— Begin —

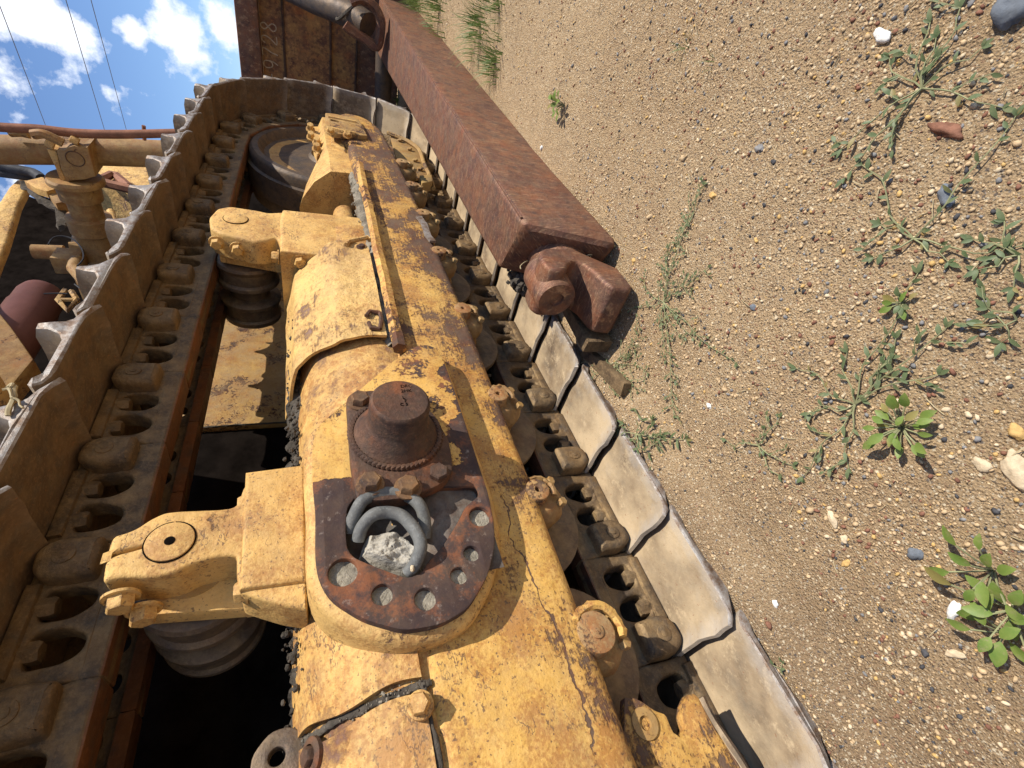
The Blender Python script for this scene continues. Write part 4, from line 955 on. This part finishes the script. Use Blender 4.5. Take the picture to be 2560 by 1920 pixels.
# push arm
mb = MB(); secs = []
def arm_sec(x0o, x0i, yo, yi, zt, zb, r=.018, slant=0.0):
    base = rnd([(yo, zb), (yi, zb), (yi, zt), (yo, zt)], r, 4); out = []
    for (y, z) in base:
        t = (y - yo) / (yi - yo); out.append((x0o + (x0i - x0o) * t - (slant * (1 - z / .25)), y - (.012 * (1 - z / .25) if slant else 0) * (1 - t), z))
    return out
ss = [arm_sec(1.096, 1.170, .496, .646, .230, .016, slant=.095), arm_sec(1.102, 1.178, .482, .660, .245, .002, slant=.095), arm_sec(1.116, 1.190, .476, .666, .250, -.004, slant=.09), arm_sec(1.5, 1.55, .462, .670, .250, -.006), arm_sec(2.6, 2.6, .425, .682, .248, -.006), arm_sec(3.8, 3.8, .383, .694, .248, -.006), arm_sec(4.66, 4.66, .35, .70, .25, 0)]
n = len(ss[0]); vs = [p for s_ in ss for p in s_]; fs = []
for k in range(len(ss) - 1):
    for i in range(n): j = (i + 1) % n; fs.append((k * n + i, k * n + j, (k + 1) * n + j, (k + 1) * n + i))
fs += [tuple(range(n)), tuple(range((len(ss) - 1) * n, len(ss) * n))]
mb.add(vs, fs); arm = part('push_arm', mb, 'arm', BL, 'heavy box-section push arm', angle=30)
mb = MB(); tube(mb, [(1.12 + .1 * i, .4775 - .0034 * i, .2465) for i in range(35)], .004, 5); jitter(mb, .0015, 30); part('corner_weld', mb, 'arm', arm)
L_ = [(0.966, 0.635, 0.185)][0]; R_ = [(0.847, 0.581, 0.055)][0]
# half bearing cup that once held the trunnion stub: two fat lobes joined by a hollow saddle
prof = [(1.04, .10), (1.035, .20), (1.0, .232), (.945, .236), (.922, .226), (.915, .200), (.925, .178), (.952, .164), (.972, .145), (.975, .128), (.962, .110), (.925, .098), (.868, .092), (.848, .080), (.842, .035), (.86, .012), (.95, .008)]
mb = prism(MB(), rnd(prof, [.03, .03, .03] + [.010] * 7 + [.006] * 7, 3), .512, .655, .010, steps=3, both=True); jitter(mb, .003, 22)
cup = part('bearing_cup', mb, 'arm', arm, 'half-round trunnion cup, open end towards the camera')
mb = lathe(MB(), (1.02, .585, .186), (-1, .06, .02), [(-.03, .02), (-.02, .046), (.0, .0545), (.05, .055), (.108, .054), (.115, .049), (.1155, .020), (.108, .018), (.108, .001)], 40); jitter(mb, .0025, 18); part('cup_lobe', mb, 'arm', cup)
mb = tube(MB(), [(1.20, .575, .11), (1.10, .58, .11), (1.04, .585, .11), (.98, .59, .11)], [.085, .082, .07, .05], 24); part('arm_neck', mb, 'arm', arm)
# clevis and brace on top of the arm
mb = MB(); ring_ = [(3.75, 0.439, 0.541), (3.75, 0.387, 0.48), (3.75, 0.356, 0.41), (3.75, 0.384, 0.335), (3.75, 0.438, 0.297), (3.75, 0.509, 0.294), (3.75, 0.58, 0.312), (3.75, 0.555, 0.392), (3.75, 0.531, 0.467), (3.75, 0.508, 0.508)]
tube(mb, smoothpath(ring_[1:], 4), .030, 6); jitter(mb, .004, 14); part('clevis', mb, 'arm', arm)
mb = tube(MB(), [[(3.78, 0.486, 0.369)][0], [(3.86, 0.466, 0.441)][0], [(4.1, 0.468, 0.662)][0], [(4.6, 0.456, 1.027)][0]], [.072, .076, .078, .078], 24); part('tilt_brace', mb, 'idler', BL)
mb = MB(); p = Vector([(3.86, 0.445, 0.488)][0]); tube(mb, [(p.x + .06 * math.sin(a * .42), p.y + .078 * math.cos(a * .42) * .8, p.z + .078 * math.cos(a * .42) * .8) for a in range(16)], .011, 6); jitter(mb, .008, 20); part('grease_collar', mb, 'soil', BL)
mb = tube(MB(), [(4.2, .66, .20), (4.2, 1.9, .16)], .062, 20); part('cross_brace', mb, 'idler', BL)

# ================================================================== LOOSE THINGS
def r7(L): return L
h1 = [(0.439, 0.742, 0.729), (0.454, 0.742, 0.723), (0.475, 0.742, 0.706), (0.484, 0.742, 0.682), (0.484, 0.742, 0.655), (0.474, 0.742, 0.628), (0.451, 0.742, 0.61), (0.425, 0.742, 0.603), (0.401, 0.742, 0.606)]
h2 = [(0.418, 0.738, 0.718), (0.433, 0.738, 0.71), (0.442, 0.738, 0.692), (0.443, 0.738, 0.668), (0.433, 0.738, 0.646), (0.41, 0.738, 0.631), (0.387, 0.738, 0.623), (0.367, 0.738, 0.624), (0.35, 0.738, 0.634), (0.343, 0.738, 0.646)]
hs = bpy.data.objects.new('rubber_hose', None); COL.objects.link(hs); hs.location = (.42, .74, .66)
top(hs, 'grey weathered rubber hose, two loops pushed into the hole of the mounting plate', 'hose')
for k, h in enumerate((h1, h2)):
    P_ = [Vector(p) for p in h]; m_ = len(P_)
    P_ = [Vector((p.x, p.y + (.035 * (1 - min(1, i / 2.0)) + .03 * max(0, (i - (m_ - 3)) / 2.0)), p.z)) for i, p in enumerate(P_)]
    mb = tube(MB(), smoothpath(P_, 6), .0112, 16); jitter(mb, .0006, 60)
    o = link('hose_loop', mb.mesh('hose_loop', [M['rubber']]), hs)
# lump of dried mud filling the recess
mc = [(0.393, 0.775, 0.672)][0]
mb = MB(); vs = []; fs = []; NX = 46; NZ = 40
mpol = [(0.423, 0.705), (0.426, 0.677), (0.415, 0.644), (0.395, 0.632), (0.375, 0.621), (0.349, 0.618), (0.338, 0.628), (0.345, 0.652), (0.363, 0.684), (0.375, 0.705), (0.39, 0.721), (0.407, 0.712)]
cxm = sum(p[0] for p in mpol) / len(mpol); czm = sum(p[1] for p in mpol) / len(mpol); npol = len(mpol)
ringN = 72; RN = 20; vs.append((cxm, .752, czm))
def pol_at(t):
    k = t * npol; i = int(k) % npol; f_ = k - int(k); a = mpol[i]; b = mpol[(i + 1) % npol]; return (a[0] * (1 - f_) + b[0] * f_, a[1] * (1 - f_) + b[1] * f_)
for r_i in range(1, RN + 1):
    q = r_i / RN
    for a in range(ringN):
        e = pol_at(a / ringN); x = cxm + (e[0] - cxm) * q; z = czm + (e[1] - czm) * q
        v = Vector((x * 45, 0, z * 32)); hgt = .012 * noise.noise(v) + .006 * noise.noise(v * 2.7) + .003 * noise.noise(v * 7)
        rdg = .007 * (1 - abs(noise.noise(Vector((x * 22 + z * 30, 5, z * 26))) * 2))
        vs.append((x, .756 - rdg - hgt + .042 * max(0, q - .75) / .25, z))
fs = [(0, 1 + a, 1 + (a + 1) % ringN) for a in range(ringN)]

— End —

Reproduce all of the material above word for word. Omit the pictures.

The Blender Python script for this scene continues. Write part 4, from line 955 on. This part finishes the script. Use Blender 4.5. Take the picture to be 2560 by 1920 pixels.
# push arm
mb = MB(); secs = []
def arm_sec(x0o, x0i, yo, yi, zt, zb, r=.018, slant=0.0):
    base = rnd([(yo, zb), (yi, zb), (yi, zt), (yo, zt)], r, 4); out = []
    for (y, z) in base:
        t = (y - yo) / (yi - yo); out.append((x0o + (x0i - x0o) * t - (slant * (1 - z / .25)), y - (.012 * (1 - z / .25) if slant else 0) * (1 - t), z))
    return out
ss = [arm_sec(1.096, 1.170, .496, .646, .230, .016, slant=.095), arm_sec(1.102, 1.178, .482, .660, .245, .002, slant=.095), arm_sec(1.116, 1.190, .476, .666, .250, -.004, slant=.09), arm_sec(1.5, 1.55, .462, .670, .250, -.006), arm_sec(2.6, 2.6, .425, .682, .248, -.006), arm_sec(3.8, 3.8, .383, .694, .248, -.006), arm_sec(4.66, 4.66, .35, .70, .25, 0)]
n = len(ss[0]); vs = [p for s_ in ss for p in s_]; fs = []
for k in range(len(ss) - 1):
    for i in range(n): j = (i + 1) % n; fs.append((k * n + i, k * n + j, (k + 1) * n + j, (k + 1) * n + i))
fs += [tuple(range(n)), tuple(range((len(ss) - 1) * n, len(ss) * n))]
mb.add(vs, fs); arm = part('push_arm', mb, 'arm', BL, 'heavy box-section push arm', angle=30)
mb = MB(); tube(mb, [(1.12 + .1 * i, .4775 - .0034 * i, .2465) for i in range(35)], .004, 5); jitter(mb, .0015, 30); part('corner_weld', mb, 'arm', arm)
L_ = [(0.966, 0.635, 0.185)][0]; R_ = [(0.847, 0.581, 0.055)][0]
# half bearing cup that once held the trunnion stub: two fat lobes joined by a hollow saddle
prof = [(1.04, .10), (1.035, .20), (1.0, .232), (.945, .236), (.922, .226), (.915, .200), (.925, .178), (.952, .164), (.972, .145), (.975, .128), (.962, .110), (.925, .098), (.868, .092), (.848, .080), (.842, .035), (.86, .012), (.95, .008)]
mb = prism(MB(), rnd(prof, [.03, .03, .03] + [.010] * 7 + [.006] * 7, 3), .512, .655, .010, steps=3, both=True); jitter(mb, .003, 22)
cup = part('bearing_cup', mb, 'arm', arm, 'half-round trunnion cup, open end towards the camera')
mb = lathe(MB(), (1.02, .585, .186), (-1, .06, .02), [(-.03, .02), (-.02, .046), (.0, .0545), (.05, .055), (.108, .054), (.115, .049), (.1155, .020), (.108, .018), (.108, .001)], 40); jitter(mb, .0025, 18); part('cup_lobe', mb, 'arm', cup)
mb = tube(MB(), [(1.20, .575, .11), (1.10, .58, .11), (1.04, .585, .11), (.98, .59, .11)], [.085, .082, .07, .05], 24); part('arm_neck', mb, 'arm', arm)
# clevis and brace on top of the arm
mb = MB(); ring_ = [(3.75, 0.439, 0.541), (3.75, 0.387, 0.48), (3.75, 0.356, 0.41), (3.75, 0.384, 0.335), (3.75, 0.438, 0.297), (3.75, 0.509, 0.294), (3.75, 0.58, 0.312), (3.75, 0.555, 0.392), (3.75, 0.531, 0.467), (3.75, 0.508, 0.508)]
tube(mb, smoothpath(ring_[1:], 4), .030, 6); jitter(mb, .004, 14); part('clevis', mb, 'arm', arm)
mb = tube(MB(), [[(3.78, 0.486, 0.369)][0], [(3.86, 0.466, 0.441)][0], [(4.1, 0.468, 0.662)][0], [(4.6, 0.456, 1.027)][0]], [.072, .076, .078, .078], 24); part('tilt_brace', mb, 'idler', BL)
mb = MB(); p = Vector([(3.86, 0.445, 0.488)][0]); tube(mb, [(p.x + .06 * math.sin(a * .42), p.y + .078 * math.cos(a * .42) * .8, p.z + .078 * math.cos(a * .42) * .8) for a in range(16)], .011, 6); jitter(mb, .008, 20); part('grease_collar', mb, 'soil', BL)
mb = tube(MB(), [(4.2, .66, .20), (4.2, 1.9, .16)], .062, 20); part('cross_brace', mb, 'idler', BL)

# ================================================================== LOOSE THINGS
def r7(L): return L
h1 = [(0.439, 0.742, 0.729), (0.454, 0.742, 0.723), (0.475, 0.742, 0.706), (0.484, 0.742, 0.682), (0.484, 0.742, 0.655), (0.474, 0.742, 0.628), (0.451, 0.742, 0.61), (0.425, 0.742, 0.603), (0.401, 0.742, 0.606)]
h2 = [(0.418, 0.738, 0.718), (0.433, 0.738, 0.71), (0.442, 0.738, 0.692), (0.443, 0.738, 0.668), (0.433, 0.738, 0.646), (0.41, 0.738, 0.631), (0.387, 0.738, 0.623), (0.367, 0.738, 0.624), (0.35, 0.738, 0.634), (0.343, 0.738, 0.646)]
hs = bpy.data.objects.new('rubber_hose', None); COL.objects.link(hs); hs.location = (.42, .74, .66)
top(hs, 'grey weathered rubber hose, two loops pushed into the hole of the mounting plate', 'hose')
for k, h in enumerate((h1, h2)):
    P_ = [Vector(p) for p in h]; m_ = len(P_)
    P_ = [Vector((p.x, p.y + (.035 * (1 - min(1, i / 2.0)) + .03 * max(0, (i - (m_ - 3)) / 2.0)), p.z)) for i, p in enumerate(P_)]
    mb = tube(MB(), smoothpath(P_, 6), .0112, 16); jitter(mb, .0006, 60)
    o = link('hose_loop', mb.mesh('hose_loop', [M['rubber']]), hs)
# lump of dried mud filling the recess
mc = [(0.393, 0.775, 0.672)][0]
mb = MB(); vs = []; fs = []; NX = 46; NZ = 40
mpol = [(0.423, 0.705), (0.426, 0.677), (0.415, 0.644), (0.395, 0.632), (0.375, 0.621), (0.349, 0.618), (0.338, 0.628), (0.345, 0.652), (0.363, 0.684), (0.375, 0.705), (0.39, 0.721), (0.407, 0.712)]
cxm = sum(p[0] for p in mpol) / len(mpol); czm = sum(p[1] for p in mpol) / len(mpol); npol = len(mpol)
ringN = 72; RN = 20; vs.append((cxm, .752, czm))
def pol_at(t):
    k = t * npol; i = int(k) % npol; f_ = k - int(k); a = mpol[i]; b = mpol[(i + 1) % npol]; return (a[0] * (1 - f_) + b[0] * f_, a[1] * (1 - f_) + b[1] * f_)
for r_i in range(1, RN + 1):
    q = r_i / RN
    for a in range(ringN):
        e = pol_at(a / ringN); x = cxm + (e[0] - cxm) * q; z = czm + (e[1] - czm) * q
        v = Vector((x * 45, 0, z * 32)); hgt = .012 * noise.noise(v) + .006 * noise.noise(v * 2.7) + .003 * noise.noise(v * 7)
        rdg = .007 * (1 - abs(noise.noise(Vector((x * 22 + z * 30, 5, z * 26))) * 2))
        vs.append((x, .756 - rdg - hgt + .042 * max(0, q - .75) / .25, z))
fs = [(0, 1 + a, 1 + (a + 1) % ringN) for a in range(ringN)]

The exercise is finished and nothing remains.